# Problem:
Select the lines that contain "script" and copy each of them.

# Records from a collection:
%%

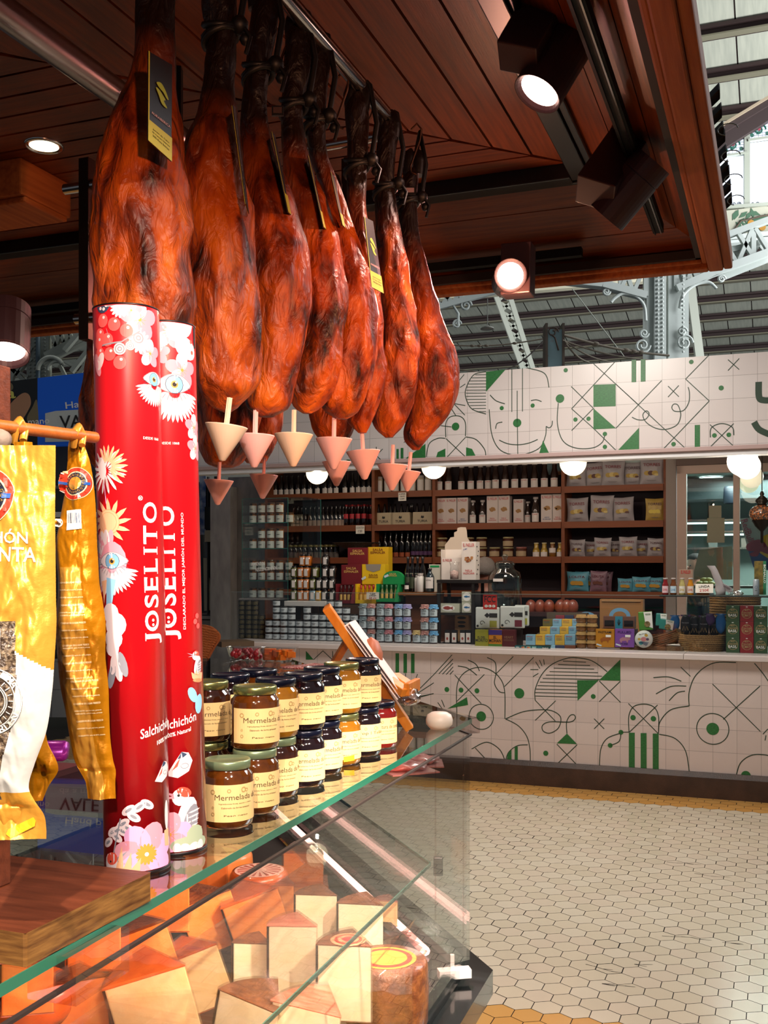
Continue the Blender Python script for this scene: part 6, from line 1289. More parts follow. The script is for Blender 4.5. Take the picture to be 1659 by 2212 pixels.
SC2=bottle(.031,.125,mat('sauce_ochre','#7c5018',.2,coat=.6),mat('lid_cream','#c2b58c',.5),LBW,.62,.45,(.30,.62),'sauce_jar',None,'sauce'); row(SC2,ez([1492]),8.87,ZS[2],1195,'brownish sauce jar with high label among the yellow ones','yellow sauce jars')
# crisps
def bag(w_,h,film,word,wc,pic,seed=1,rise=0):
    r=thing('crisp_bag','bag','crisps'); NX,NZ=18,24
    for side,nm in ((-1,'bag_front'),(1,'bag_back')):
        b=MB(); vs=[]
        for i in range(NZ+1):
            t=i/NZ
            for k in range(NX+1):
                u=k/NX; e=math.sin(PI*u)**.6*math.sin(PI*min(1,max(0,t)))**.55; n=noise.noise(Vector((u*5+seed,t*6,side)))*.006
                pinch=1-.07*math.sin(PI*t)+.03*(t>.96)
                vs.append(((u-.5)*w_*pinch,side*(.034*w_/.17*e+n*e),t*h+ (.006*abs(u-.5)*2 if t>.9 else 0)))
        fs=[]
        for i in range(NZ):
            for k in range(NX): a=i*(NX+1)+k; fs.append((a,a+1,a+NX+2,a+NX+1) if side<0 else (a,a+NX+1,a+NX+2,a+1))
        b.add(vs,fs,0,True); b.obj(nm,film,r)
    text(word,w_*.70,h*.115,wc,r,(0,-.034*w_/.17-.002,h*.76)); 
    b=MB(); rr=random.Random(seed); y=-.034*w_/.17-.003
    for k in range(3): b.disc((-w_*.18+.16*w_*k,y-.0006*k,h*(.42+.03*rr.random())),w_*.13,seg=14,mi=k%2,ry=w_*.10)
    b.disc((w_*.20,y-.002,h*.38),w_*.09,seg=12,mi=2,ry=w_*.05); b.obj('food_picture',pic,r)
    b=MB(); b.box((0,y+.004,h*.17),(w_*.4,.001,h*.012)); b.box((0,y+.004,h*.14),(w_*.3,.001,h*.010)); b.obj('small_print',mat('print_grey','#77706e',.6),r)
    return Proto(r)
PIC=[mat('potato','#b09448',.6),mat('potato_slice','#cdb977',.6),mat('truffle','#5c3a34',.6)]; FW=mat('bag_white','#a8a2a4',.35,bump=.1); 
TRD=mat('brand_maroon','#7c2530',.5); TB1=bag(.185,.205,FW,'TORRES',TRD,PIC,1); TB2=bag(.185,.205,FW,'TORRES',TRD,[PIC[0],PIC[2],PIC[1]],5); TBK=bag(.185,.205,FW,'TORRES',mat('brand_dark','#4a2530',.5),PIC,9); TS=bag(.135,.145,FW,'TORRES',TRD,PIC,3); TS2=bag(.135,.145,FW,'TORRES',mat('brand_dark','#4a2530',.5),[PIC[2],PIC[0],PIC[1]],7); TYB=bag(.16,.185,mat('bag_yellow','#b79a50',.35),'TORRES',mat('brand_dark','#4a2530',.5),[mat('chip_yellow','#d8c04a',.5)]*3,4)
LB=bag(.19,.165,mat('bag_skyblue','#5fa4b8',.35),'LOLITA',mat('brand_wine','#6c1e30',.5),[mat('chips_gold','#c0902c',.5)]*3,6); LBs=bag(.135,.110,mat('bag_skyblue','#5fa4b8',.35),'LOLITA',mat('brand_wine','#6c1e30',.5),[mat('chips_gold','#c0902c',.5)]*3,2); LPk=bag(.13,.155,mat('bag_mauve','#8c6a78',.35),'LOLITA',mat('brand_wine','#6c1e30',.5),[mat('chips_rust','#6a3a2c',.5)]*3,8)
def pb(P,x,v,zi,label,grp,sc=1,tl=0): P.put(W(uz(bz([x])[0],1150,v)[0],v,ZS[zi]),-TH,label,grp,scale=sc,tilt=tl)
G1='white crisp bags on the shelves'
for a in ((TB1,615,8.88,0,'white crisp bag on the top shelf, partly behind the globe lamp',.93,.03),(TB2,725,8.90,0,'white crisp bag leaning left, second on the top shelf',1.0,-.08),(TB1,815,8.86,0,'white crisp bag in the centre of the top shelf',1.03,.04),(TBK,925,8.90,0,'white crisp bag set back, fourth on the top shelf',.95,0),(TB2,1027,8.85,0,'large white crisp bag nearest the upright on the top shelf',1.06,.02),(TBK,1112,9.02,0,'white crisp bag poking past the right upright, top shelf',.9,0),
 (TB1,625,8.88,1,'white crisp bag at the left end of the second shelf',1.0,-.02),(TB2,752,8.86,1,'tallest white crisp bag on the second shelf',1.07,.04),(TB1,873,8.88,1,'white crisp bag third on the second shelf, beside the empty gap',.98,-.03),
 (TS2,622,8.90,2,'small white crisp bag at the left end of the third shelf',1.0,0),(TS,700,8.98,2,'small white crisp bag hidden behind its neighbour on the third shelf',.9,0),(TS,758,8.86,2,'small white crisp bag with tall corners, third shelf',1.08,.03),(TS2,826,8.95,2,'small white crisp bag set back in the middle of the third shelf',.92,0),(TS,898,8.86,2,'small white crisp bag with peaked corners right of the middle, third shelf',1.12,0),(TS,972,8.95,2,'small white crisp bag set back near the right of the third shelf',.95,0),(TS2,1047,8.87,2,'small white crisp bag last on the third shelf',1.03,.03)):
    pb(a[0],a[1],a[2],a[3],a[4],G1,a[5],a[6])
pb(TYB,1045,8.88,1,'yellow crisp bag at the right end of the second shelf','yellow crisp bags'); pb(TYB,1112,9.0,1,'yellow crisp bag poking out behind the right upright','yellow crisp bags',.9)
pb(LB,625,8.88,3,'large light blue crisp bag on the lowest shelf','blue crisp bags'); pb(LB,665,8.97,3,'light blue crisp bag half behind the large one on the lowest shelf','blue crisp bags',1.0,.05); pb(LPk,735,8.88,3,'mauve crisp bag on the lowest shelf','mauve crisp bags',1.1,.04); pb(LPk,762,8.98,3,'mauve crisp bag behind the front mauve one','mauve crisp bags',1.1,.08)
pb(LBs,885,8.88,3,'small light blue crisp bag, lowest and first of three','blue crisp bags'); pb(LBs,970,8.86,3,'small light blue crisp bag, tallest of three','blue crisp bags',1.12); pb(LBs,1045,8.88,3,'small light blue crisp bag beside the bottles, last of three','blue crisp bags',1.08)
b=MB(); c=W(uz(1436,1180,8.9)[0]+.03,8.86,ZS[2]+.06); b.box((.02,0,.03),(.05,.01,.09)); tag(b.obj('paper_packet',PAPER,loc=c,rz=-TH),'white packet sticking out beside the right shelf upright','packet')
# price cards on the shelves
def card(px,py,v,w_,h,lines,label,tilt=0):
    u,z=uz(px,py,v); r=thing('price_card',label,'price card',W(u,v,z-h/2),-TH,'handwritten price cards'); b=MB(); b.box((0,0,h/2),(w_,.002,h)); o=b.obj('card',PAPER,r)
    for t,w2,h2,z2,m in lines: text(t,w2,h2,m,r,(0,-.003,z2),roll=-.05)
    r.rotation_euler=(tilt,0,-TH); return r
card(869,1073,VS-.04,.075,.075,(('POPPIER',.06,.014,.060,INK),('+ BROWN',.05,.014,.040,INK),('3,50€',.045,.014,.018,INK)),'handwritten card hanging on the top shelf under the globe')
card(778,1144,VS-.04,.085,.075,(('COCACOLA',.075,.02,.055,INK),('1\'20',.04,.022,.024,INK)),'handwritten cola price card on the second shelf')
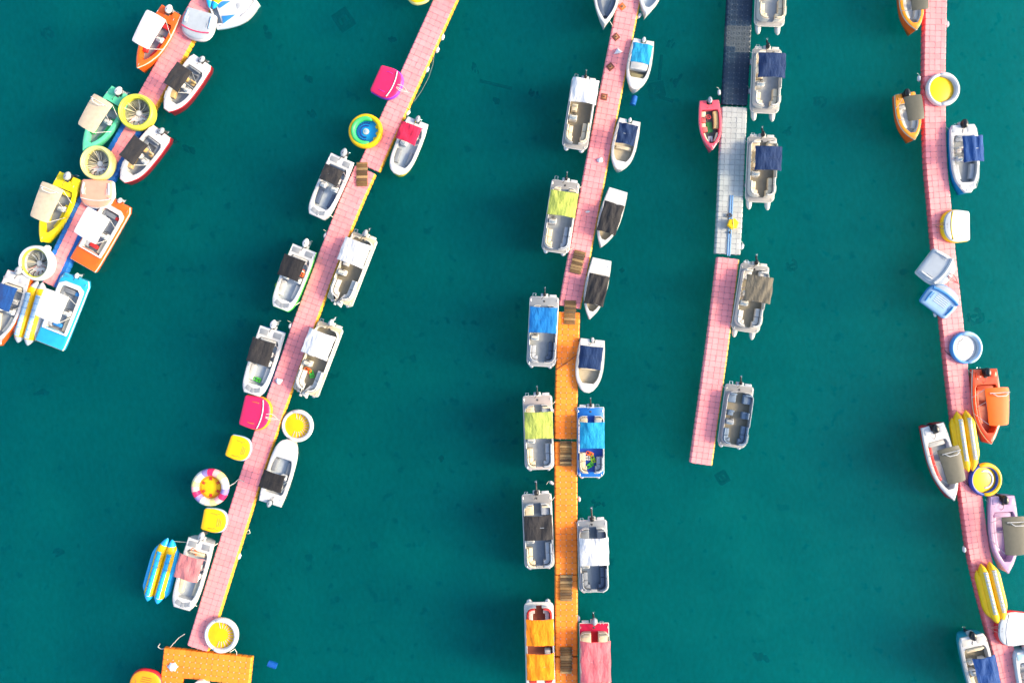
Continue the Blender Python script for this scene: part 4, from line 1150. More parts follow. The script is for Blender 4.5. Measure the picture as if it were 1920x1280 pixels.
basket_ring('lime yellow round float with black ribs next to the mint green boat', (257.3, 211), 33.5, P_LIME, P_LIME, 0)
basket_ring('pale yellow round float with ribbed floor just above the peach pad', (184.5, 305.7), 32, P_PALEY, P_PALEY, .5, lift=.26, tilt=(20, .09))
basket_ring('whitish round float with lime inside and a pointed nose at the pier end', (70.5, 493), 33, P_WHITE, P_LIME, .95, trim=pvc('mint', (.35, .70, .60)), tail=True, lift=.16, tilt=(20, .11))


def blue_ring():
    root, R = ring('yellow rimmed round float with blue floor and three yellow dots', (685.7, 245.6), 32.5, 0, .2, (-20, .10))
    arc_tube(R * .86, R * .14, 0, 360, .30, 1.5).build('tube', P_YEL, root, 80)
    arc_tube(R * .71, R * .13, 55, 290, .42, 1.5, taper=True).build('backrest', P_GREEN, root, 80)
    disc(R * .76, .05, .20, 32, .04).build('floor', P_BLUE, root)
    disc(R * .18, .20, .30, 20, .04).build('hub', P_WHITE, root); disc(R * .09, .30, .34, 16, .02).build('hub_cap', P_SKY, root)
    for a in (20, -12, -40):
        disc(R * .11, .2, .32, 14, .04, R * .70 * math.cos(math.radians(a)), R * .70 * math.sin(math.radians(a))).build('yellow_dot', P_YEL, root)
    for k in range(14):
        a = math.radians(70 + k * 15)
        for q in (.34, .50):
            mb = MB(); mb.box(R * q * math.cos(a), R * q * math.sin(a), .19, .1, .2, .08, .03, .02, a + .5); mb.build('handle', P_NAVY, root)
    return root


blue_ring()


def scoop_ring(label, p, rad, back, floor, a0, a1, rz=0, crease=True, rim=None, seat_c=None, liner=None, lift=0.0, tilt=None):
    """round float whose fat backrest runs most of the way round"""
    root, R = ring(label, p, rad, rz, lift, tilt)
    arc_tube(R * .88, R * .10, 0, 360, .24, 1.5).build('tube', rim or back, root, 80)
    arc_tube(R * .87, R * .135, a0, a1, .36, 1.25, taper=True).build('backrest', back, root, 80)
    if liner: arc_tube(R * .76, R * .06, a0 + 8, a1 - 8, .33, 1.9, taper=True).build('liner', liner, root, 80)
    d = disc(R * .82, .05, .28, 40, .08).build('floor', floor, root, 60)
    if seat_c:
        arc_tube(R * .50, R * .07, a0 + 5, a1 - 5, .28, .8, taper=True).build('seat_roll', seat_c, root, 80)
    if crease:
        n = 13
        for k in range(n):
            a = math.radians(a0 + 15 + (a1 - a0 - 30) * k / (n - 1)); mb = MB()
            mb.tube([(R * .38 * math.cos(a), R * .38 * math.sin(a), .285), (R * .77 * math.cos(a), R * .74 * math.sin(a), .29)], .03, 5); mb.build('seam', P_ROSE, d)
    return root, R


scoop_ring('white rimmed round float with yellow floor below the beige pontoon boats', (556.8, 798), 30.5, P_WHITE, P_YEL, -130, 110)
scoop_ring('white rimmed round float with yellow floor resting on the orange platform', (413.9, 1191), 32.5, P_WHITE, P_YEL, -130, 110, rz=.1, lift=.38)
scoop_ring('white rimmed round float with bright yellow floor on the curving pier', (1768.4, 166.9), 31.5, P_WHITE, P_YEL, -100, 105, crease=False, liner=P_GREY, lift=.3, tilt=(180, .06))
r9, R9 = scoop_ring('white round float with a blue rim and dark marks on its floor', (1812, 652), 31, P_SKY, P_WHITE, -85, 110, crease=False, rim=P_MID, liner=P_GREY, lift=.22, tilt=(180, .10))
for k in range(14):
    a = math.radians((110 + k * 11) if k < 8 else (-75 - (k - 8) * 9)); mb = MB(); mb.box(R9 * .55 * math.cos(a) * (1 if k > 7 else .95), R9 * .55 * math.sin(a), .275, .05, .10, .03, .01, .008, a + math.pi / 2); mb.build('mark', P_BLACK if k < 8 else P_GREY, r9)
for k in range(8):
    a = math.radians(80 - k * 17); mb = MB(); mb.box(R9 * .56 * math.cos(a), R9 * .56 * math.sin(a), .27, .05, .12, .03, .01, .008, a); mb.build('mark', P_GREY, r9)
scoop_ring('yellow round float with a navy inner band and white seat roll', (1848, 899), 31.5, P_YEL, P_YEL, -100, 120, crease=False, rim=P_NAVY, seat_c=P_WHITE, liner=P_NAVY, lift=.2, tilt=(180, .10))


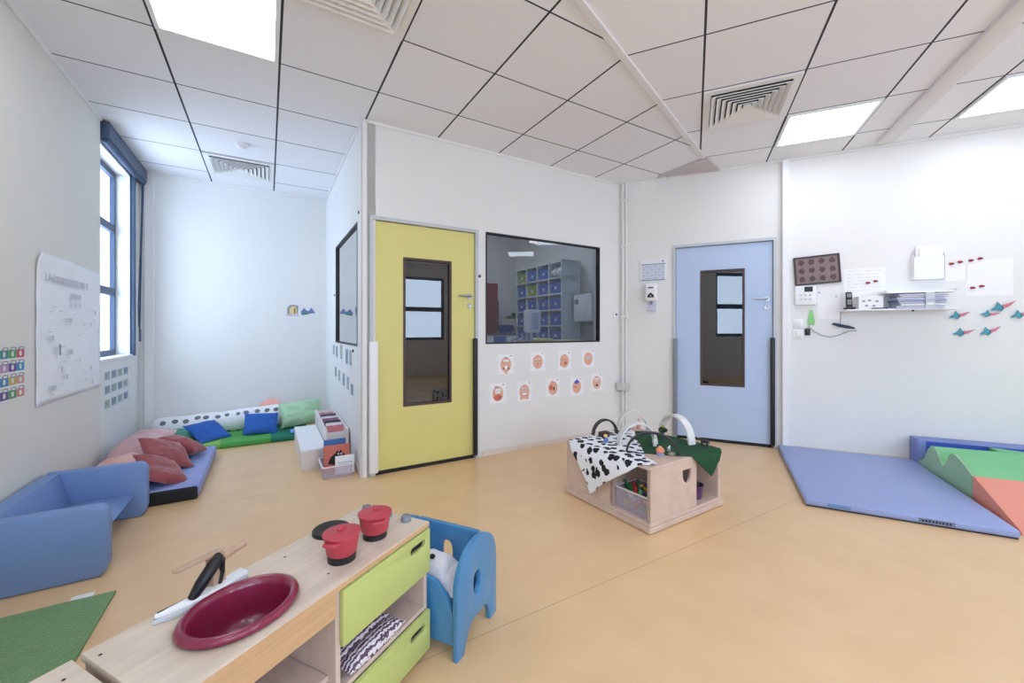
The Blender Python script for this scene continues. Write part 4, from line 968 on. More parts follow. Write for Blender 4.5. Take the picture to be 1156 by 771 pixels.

%%

# Full output:
Continue the Blender Python script for this scene: part 6, from line 1289. More parts follow. The script is for Blender 4.5. Take the picture to be 1659 by 2212 pixels.
Continue the Blender Python script for this scene: part 4, from line 1150. More parts follow. The script is for Blender 4.5. Measure the picture as if it were 1920x1280 pixels.
The Blender Python script for this scene continues. Write part 4, from line 968 on. More parts follow. Write for Blender 4.5. Take the picture to be 1156 by 771 pixels.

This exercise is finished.